Can There be any relationships
between Mathematics and Architecture?

The author, a Pure Mathematician and a Structural Engineer, tries to prove that there cannot be any relationships between pure mathematics an concrete architecture, by first mentioning the variety of mathematics invented by man over the centuries. He defines pure mathematics, illustrating it by examples from Euclidean geometry and non-Euclidean geometries and pointing out the essential reality of the most abstract mathematics, including the essential importance of Riemannian geometry to the Einsteinian general theory of relativity.

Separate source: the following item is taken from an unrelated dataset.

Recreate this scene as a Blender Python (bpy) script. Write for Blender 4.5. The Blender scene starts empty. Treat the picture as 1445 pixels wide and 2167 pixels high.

He then considers the essential quality of concreteness of all architecture and of its many facts, pointing out that the only real architecture must be built architecture and that no theoretician of architecture is an architect.

He next explains that his work with some of the greatest architects of this century has shown him that architecture is one of the most demanding activities of man and that, interested as he is about architecture, he does not dare to work as an architect, and is satisfied with only helping architects with his knowledge of structures.

Finally, he takes off his "mathematician hat" and put on his "structural engineering hat" and suddenly realizes that, yes, applied mathematics is so important to architecture that, if mathematics had not been invented, architects would have been compelled to invent it themselves.

There are so many knowledgeable architects and theoreticians of architecture at this meeting that he does not dare to complete with them, and brings his presentation to a close.